How can something grow without physically expanding?
A folding screen, when closed, appears flat and almost nondescript. But with each panel opening and each shift in light, angle, and position, what once seemed singular becomes multiple. It is the unfolding, not enlargement, that transforms.
Some spaces behave this way. The moment one scene concludes, and another begins, the room seems to grow – not because the walls move, but because its roles multiply and its boundaries blur. Rest overlaps with preparation. Storage shares space with performance. Movement meets stillness. A constant flow between revelation and what is yet to be revealed.
An unassuming façade on busy Nguyen Sieu Street leads to a room that feels too small to hold anything. Once inside, a continuous tension between containment and expansion, between density and focus, emerges.

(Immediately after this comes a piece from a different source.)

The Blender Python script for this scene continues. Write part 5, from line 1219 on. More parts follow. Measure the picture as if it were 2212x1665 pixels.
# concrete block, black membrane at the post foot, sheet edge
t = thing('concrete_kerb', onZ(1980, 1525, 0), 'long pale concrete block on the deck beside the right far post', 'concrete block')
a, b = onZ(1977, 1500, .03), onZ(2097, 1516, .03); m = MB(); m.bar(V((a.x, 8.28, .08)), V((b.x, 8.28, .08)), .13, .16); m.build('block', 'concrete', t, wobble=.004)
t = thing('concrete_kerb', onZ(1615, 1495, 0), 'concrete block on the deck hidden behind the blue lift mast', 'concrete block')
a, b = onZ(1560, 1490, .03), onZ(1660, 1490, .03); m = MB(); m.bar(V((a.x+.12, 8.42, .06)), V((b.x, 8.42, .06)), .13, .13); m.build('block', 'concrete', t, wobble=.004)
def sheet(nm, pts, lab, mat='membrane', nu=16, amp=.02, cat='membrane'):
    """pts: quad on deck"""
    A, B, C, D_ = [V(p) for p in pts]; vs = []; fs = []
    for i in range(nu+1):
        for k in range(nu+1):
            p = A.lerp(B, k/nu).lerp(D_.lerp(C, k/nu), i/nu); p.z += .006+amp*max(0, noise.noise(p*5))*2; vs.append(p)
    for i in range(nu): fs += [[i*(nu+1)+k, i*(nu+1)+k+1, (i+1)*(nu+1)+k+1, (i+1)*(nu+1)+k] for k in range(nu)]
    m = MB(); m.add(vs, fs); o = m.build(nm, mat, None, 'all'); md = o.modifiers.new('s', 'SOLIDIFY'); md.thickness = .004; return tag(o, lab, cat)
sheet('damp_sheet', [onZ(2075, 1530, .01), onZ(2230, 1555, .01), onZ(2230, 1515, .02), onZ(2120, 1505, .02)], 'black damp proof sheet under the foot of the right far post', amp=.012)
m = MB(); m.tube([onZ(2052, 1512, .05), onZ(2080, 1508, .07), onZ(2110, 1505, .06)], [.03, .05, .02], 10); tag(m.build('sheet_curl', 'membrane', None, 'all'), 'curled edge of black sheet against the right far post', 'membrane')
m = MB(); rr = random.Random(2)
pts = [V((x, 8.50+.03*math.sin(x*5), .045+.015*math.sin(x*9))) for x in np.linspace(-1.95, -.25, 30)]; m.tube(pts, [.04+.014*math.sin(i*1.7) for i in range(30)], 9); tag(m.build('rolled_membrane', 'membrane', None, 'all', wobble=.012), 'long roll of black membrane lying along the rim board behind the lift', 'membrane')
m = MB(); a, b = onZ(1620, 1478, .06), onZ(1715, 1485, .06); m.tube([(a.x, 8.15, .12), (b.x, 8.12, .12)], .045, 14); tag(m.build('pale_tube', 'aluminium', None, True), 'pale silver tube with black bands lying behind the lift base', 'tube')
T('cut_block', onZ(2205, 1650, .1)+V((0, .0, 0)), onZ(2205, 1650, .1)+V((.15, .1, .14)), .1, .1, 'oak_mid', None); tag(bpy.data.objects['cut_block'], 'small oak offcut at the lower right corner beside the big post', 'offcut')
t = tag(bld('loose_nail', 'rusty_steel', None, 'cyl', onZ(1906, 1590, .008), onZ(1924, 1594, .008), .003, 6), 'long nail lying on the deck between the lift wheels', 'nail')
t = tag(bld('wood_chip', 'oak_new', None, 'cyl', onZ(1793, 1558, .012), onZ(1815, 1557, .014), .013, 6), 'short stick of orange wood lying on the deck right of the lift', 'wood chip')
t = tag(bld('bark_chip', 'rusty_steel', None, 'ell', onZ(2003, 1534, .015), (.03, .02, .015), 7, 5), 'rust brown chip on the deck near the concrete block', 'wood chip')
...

The space does not grow larger, yet it never feels finished.
Gánh Cải Lương Thiên Lý was preparing for the evening show. It was late afternoon; the last few lights of the day were spilling through a single skylight. The room was slowly receding into darkness, but inside, pigments, sequins, lacquer, silk – a festival of color and light – were just beginning to come alive.

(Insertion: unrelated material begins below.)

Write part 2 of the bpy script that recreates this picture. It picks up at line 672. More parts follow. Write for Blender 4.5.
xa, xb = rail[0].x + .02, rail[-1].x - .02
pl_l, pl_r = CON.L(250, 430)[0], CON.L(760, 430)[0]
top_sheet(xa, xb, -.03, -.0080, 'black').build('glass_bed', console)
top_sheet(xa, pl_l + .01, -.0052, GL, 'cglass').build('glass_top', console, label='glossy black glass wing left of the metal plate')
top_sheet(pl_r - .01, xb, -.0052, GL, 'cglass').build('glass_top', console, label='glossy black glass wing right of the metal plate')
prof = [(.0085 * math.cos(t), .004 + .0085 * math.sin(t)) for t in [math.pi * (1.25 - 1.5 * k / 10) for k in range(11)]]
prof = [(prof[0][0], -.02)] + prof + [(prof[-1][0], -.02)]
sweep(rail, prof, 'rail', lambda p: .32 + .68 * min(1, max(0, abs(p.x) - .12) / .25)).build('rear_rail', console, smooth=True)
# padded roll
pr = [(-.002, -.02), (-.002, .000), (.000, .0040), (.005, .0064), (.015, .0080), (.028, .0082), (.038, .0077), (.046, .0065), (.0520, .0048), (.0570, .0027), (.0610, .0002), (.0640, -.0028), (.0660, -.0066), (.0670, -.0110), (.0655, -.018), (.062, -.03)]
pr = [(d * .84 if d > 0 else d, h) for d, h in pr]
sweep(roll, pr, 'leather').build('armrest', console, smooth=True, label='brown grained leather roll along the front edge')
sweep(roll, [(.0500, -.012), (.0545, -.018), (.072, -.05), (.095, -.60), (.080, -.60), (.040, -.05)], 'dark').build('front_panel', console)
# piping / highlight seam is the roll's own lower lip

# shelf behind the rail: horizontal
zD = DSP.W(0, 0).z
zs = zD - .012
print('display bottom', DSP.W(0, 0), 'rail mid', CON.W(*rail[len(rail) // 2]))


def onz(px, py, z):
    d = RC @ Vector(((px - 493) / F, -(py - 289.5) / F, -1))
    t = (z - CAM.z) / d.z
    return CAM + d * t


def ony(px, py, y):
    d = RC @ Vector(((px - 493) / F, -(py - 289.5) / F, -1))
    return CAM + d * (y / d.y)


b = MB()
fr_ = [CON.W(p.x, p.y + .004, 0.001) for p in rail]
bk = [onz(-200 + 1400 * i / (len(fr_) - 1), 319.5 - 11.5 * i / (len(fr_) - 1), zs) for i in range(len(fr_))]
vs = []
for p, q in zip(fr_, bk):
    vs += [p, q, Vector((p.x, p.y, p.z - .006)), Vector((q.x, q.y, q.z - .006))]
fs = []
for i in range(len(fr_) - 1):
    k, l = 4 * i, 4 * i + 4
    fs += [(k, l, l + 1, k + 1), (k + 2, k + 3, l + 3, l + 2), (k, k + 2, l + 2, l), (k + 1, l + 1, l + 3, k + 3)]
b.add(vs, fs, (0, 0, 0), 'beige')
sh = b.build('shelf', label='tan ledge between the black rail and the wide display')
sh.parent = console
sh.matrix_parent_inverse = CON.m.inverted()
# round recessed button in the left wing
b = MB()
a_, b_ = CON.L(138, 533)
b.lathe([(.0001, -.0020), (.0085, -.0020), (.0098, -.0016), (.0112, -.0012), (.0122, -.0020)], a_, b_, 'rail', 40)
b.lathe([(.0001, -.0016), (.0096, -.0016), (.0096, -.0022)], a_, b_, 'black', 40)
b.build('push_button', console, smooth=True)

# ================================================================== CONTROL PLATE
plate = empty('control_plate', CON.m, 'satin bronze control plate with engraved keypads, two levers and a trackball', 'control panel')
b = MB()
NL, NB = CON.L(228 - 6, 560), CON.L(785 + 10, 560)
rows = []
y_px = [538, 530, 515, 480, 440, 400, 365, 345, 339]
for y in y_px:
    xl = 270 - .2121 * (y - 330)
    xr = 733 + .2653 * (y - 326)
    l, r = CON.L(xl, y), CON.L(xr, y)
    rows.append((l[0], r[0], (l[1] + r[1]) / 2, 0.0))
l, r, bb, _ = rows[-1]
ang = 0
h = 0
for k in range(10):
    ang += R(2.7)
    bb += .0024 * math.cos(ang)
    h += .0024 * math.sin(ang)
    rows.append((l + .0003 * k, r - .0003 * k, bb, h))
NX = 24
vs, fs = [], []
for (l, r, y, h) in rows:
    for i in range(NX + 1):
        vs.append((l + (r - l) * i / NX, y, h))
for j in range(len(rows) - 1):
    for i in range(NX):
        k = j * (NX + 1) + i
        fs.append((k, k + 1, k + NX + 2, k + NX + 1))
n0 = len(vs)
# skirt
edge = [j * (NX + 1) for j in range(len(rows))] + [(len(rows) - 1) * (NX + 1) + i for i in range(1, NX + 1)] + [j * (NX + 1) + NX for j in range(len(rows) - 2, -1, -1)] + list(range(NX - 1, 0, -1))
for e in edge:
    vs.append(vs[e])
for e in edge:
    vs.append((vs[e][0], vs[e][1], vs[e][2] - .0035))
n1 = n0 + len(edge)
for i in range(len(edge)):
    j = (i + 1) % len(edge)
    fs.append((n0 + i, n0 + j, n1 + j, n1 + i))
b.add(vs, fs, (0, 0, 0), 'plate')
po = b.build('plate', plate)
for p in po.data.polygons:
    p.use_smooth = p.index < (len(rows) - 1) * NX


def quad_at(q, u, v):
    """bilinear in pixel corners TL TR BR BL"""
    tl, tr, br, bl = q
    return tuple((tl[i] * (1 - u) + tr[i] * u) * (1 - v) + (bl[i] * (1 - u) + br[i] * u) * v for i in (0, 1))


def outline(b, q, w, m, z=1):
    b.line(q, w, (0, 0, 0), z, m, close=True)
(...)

Everything formed a collage, fragments arranged in careful disorder – light against shadow, fabric against chipped paint, memory against improvisation.

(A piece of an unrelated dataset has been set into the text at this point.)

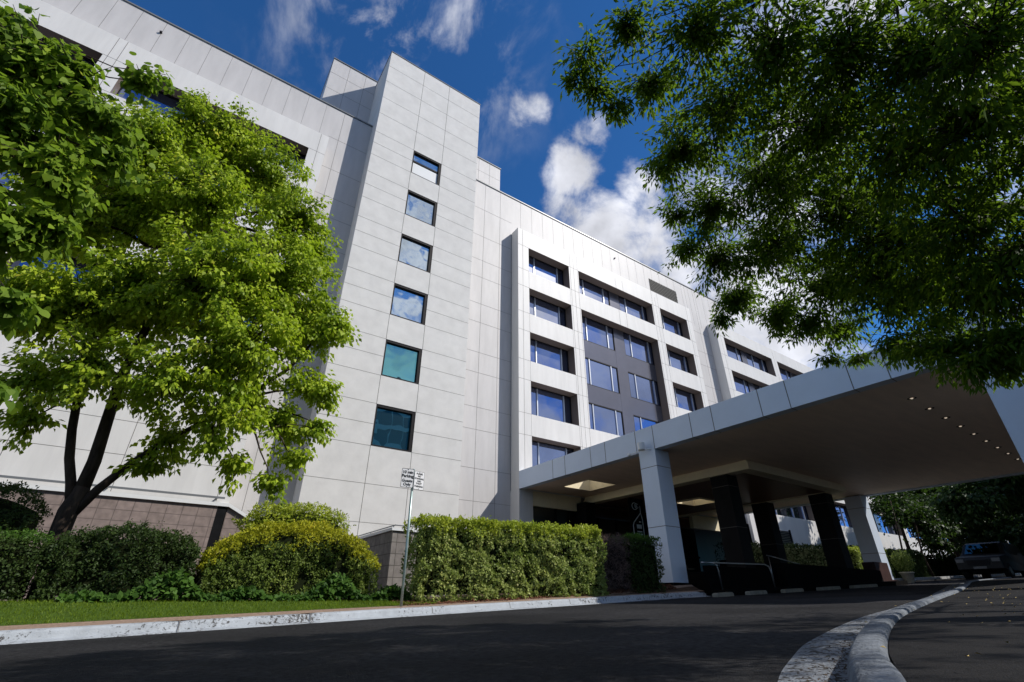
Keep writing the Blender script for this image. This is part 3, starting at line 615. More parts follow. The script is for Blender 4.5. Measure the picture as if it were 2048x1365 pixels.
# grille
mb=MB(); gx0,gx1,gz0,gz1=26.72,30.05,21.7,22.88
mb.box(gx0,gx1,YW-.012,YW+.01,gz0,gz1,1)
NG=16
for i in range(NG):
    for sgn in (1,-1):
        w=.026; x=gx0+ (gx1-gx0+1.18)*i/(NG-1)-(1.18 if sgn>0 else 0)
        # diagonal slats clipped to the opening
        xa,za,xb,zb=(x,gz0,x+1.18,gz1) if sgn>0 else (x,gz0,x-1.18,gz1)
        if xa<gx0: tt=(gx0-xa)/(xb-xa) if xb!=xa else 0; xa,za=gx0,gz0+(gz1-gz0)*tt
        if xb>gx1: tt=(gx1-x)/1.18; xb,zb=gx1,gz0+(gz1-gz0)*tt
        if sgn<0:
            if xb<gx0: tt=(x-gx0)/1.18; xb,zb=gx0,gz0+(gz1-gz0)*tt
            if xa>gx1: tt=(x-gx1)/1.18; xa,za=gx1,gz0+(gz1-gz0)*tt
        if not(gx0-.01<=xa<=gx1+.01 and gx0-.01<=xb<=gx1+.01) or abs(zb-za)<.02: continue
        yy=YW-.03 if sgn>0 else YW-.036
        mb.quad([(xa-w,yy,za),(xa+w,yy,za),(xb+w,yy,zb),(xb-w,yy,zb)],0)
mb.build('roof_grille',[M['grille'],M['frame_black']],HB)
# --- tower
TX0,TX1,TY=3.67,10.02,18.65
TW=[(5.92,7.69,7.25+3.07*k-1.78,7.25+3.07*k) for k in range(6)]
mb=MB(); grid_wall(mb,TX0,TX1,0,29.9,TW,TY,TY+.16)
mb.box(TX0,TX1,TY+.162,27,0,29.9,0,'f')
for i in range(6):
    b=TW[i][3]; a=TW[i][2]
    for z in (b,a+.9,a): hj(mb,z,TY,TX0,5.92 if True else TX1); hj(mb,z,TY,7.69,TX1)
hj(mb,4.0,TY,TX0,TX1); hj(mb,2.6,TY,TX0,TX1); hj(mb,1.3,TY,TX0,TX1)
for z in (24.15,25.55,27.05,28.5): hj(mb,z,TY,TX0,TX1)
hj(mb,22.6+1.0,TY,TX0,TX1) if False else None
for x in (5.92,7.69):
    vj(mb,x,TY,0,TW[0][2],.018)
    for i in range(5): vj(mb,x,TY,TW[i][3],TW[i+1][2],.018)
    vj(mb,x,TY,TW[5][3],29.9,.018)
mb.build('stair_tower',[M['concrete'],M['frame_black'],M['joint']],HB)
mb=MB(); mb.box(TX0-.03,TX1+.03,TY-.03,TY+.3,29.9,29.96); mb.box(TX0-.03,TX0+.2,TY+.301,27,29.9,29.96); mb.build('coping',M['coping'],HB)
for k,(a,b,c,d) in enumerate(TW):
    f=MB(); t=.055; y0,y1=TY+.02,TY+.158
    t=.07; f.box(a+.002,b-.002,y0,y1,d-t*1.6,d-.002); f.box(a+.002,b-.002,y0,y1,c+.002,c+t); f.box(a+.002,a+t,y0+.002,y1,c+t,d-t*1.6); f.box(b-t*2.0,b-.002,y0+.002,y1,c+t,d-t*1.6)
    fo=f.build('window',M['frame_black'],HB)
    g=MB(); yg=TY+.13; g.quad([(a+t,yg,c+t),(b-t,yg,c+t),(b-t,yg,d-t),(a+t,yg,d-t)])
    gm=M['glass_teal'] if k<2 else M['glass_tower']
    if k<2: fo['label']='teal-tinted tower window'
    g.build('glass',gm,fo)
    if k==5:
        mm=MB(); zz_=c+(d-c)*.56; mm.box(a+t,b-t*2,TY+.09,TY+.128,zz_,zz_+.11); mm.build('transom',M['frame_black'],fo)
        mm=MB(); mm.box(a+t,b-t*2.1,TY+.105,TY+.127,c+t,c+(d-c)*.52); mm.build('blind',M['white_paint'],fo)
# penthouses
mb=MB(); mb.box(.86,3.9,21.4,27,24,30.35); 
for z in (26,27.5,29): hj(mb,z,21.4,.86,3.9)
for x in (1.9,2.95): vj(mb,x,21.4,24,30.35)
mb.build('plant_room',[M['panel_grey'],M['reveal'],M['joint']],HB)
mb=MB(); mb.box(.83,3.9,21.35,27,30.352,30.42); mb.build('coping',M['coping'],HB)
mb=MB(); mb.box(10.03,13.3,21.1,27,24,28.0)
for z in (25.5,26.8): hj(mb,z,21.1,10.03,13.3)
for x in (11.5,12.4): vj(mb,x,21.1,24,28.0)
mb.build('plant_room',[M['panel_grey'],M['reveal'],M['joint']],HB)
mb=MB(); mb.box(10.03,13.35,21.05,27,28.002,28.07); mb.build('coping',M['coping'],HB)

def window(x0,x1,z0,z1,mulls,y=YG,open_ends=True):
    f=MB(); w=.05
    f.box(x0,x1,y-.05,y+.03,z0,z0+.05); f.box(x0,x1,y-.05,y+.03,z1-.06,z1)
    f.box(x0,x0+.04,y-.048,y+.03,z0+.05,z1-.06); f.box(x1-.04,x1,y-.048,y+.03,z0+.05,z1-.06)
    fo=f.build('window',M['frame_black'],HB)
    g=MB(); g.quad([(x0+.04,y,z0+.05),(x1-.04,y,z0+.05),(x1-.04,y,z1-.06),(x0+.04,y,z1-.06)]); g.build('glass',M['glass'],fo)
    for m_ in mulls:
        k=MB(); k.box(m_-.032,m_+.032,y-.06,y-.004,z0+.051,z1-.061); k.build('mullion',M['frame_alu'],fo)
    return fo
for a,b in ROWS:
    window(14.2,17.5,a,b,(15.06,16.96))
    window(26.48,29.65,a,b,(27.45,29.3))
for a,b in ROWS:
    window(18.33,21.73,a,b,(19.23,21.13)); window(22.69,25.62,a,b,(23.36,25.2))
    for x0,x1,ms in ((-6.48,-3.35,(-5.6,-3.9)),(-2.4,.82,(-1.5,.35)),(-14.6,-11.5,(-13.7,)),(-10.4,-7.3,(-9.6,))):
        if a>5.6: window(x0,x1,a,b,ms)
    for x in XS:
        if x<60: window(x,x+3.2,a,b,(x+1.0,x+2.6)); window(x+4,x+7.2,a,b,(x+5,x+6.6))
        else: window(x,x+7.2,a,b,(x+2.4,x+4.8))
# centre panels & spandrels between paired windows
for a,b in (ROWS[4],ROWS[0],(8.6,16.57)):
    mb=MB(); mb.box(21.73,22.69,YG-.06,YG+.04,a,b); mb.build('centre_panel',M['spandrel'],HB)
for a,b in ((10.5,11.68),(13.53,14.75)):
    for p,q in ((18.33,21.728),(22.692,25.62)):
        mb=MB(); mb.box(p,q,YG-.055,YG+.04,a+.002,b-.002)
        mb.build('spandrel',M['spandrel'],HB)
for a,b in ROWS:
    for p,q in [(-3.35,-2.4),(-11.5,-10.4)]*(a>5.6)+[(x+3.2,x+4) for x in XS if x<60]:
        mb=MB(); mb.box(p,q,YG-.06,YG+.04,a,b); mb.build('centre_panel',M['spandrel'],HB)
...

In the far left corner, a small makeup area was beaming with light. Everyone was painstakingly drawing every detail. Faces appeared only through the mirror – some fully painted, some mid-transformation, some still bare. Depending on where one stood, a different version of the same person came into view. Chaos mixed with focus; a theatre within the theatre.
Above, a middle-aged man rested peacefully in the small loft, the curtain left open, as if he was used to all the noises and glances below. Costumes were stored around him in the dark, yet sequins and metallic details still caught the light – faint glimmers sharp enough to tease the eye.
Beside the grooming area, a stage barely five square meters. Curtains slid in and out to suggest new scenes, creating depth where almost none existed. Light came from everywhere – an overhead pouring over the back wall, a stage light blazing from the front, footlights glowing below. Too much attention on such a small footprint – excessive exposure, heightened fragility. Anxiety surged. The platform bore more weight than its size allowed. Even as an outsider standing offstage, the exposure felt inescapable. No matter where you stood, the spotlight had already found you.
Everything bore the marks of time. The blue walls flaked and yellowed. Frames crowded the room – Chinese-style peacock paintings, certificates, modernist portraits, thank-you letters, awards, images of cải lương performers and past productions. Rusted lockers, shelves, and chairs betrayed the fatigue of long use. Everything competed for a place within the space’s stream of memory, yet somehow coexisted in harmony.
Then the room shifted again once the performance began.
I had always known what cải lương was, but its sentimentality, intensity, and melodrama kept me at a distance. For most of my life, I used “cải lương” almost as an adjective for something cheesy. I never paid attention to it. But as I sat with the music, recitation, and dialogue, I felt a strong sense of nostalgia. Why would something I ignored feel so familiar?
Perhaps it recalls childhood evenings, when cable television was the primary source of entertainment in our house – when channels were few and programs were watched simply because they were there. I would land on Truyền Hình Vĩnh Long broadcasting a cải lương performance and quickly switch away before my dad asked me to switch back. The lingering sound quietly settled into my memory, unnoticed at the time.
As the space unfolded, so did my memory. Here I was, sitting at a live cải lương performance. The sound I once switched away from now surrounds me.
I thought of Song Lang, a 2018 musical drama directed by Leon Lê, co-founder of Gánh Cải Lương Thiên Lý. In one scene, Dũng, a debt collector, tells Linh Phụng, a cải lương performer, that at least his job does not pretend. Cải lương sings of loyalty and virtue, but in real life, those values fall apart. To Dũng, the stage can only feel like a beautiful lie.
Sitting in that small, blindingly lit room, I wondered if that was true. Perhaps Dũng was right. But certainly an art form like cải lương does not survive on pretense alone. It requires devotion. The performers here do not escape it when the curtain falls. They live inside and with it – sequins, moral recitations, and fatigue all at once.
Near the entrance, an old framed poster of Song Lang fades at the edges, dust collecting on the glass. The signage reading “Gánh Cải Lương Thiên Lý” glows just above it. Everything is bright and loud, yet nothing feels monumental on its own. Just a name, a room, a few square meters of stage.
And yet, here, worlds unfold.
The space never expands. The walls remain close, the light uncomfortably bright, the air thick with sound. But something continues to open, like a folding screen – panel after panel – in memory, in gesture, in sound, in repetition.
Perhaps growth is not about scale.
Perhaps it is about what refuses to disappear.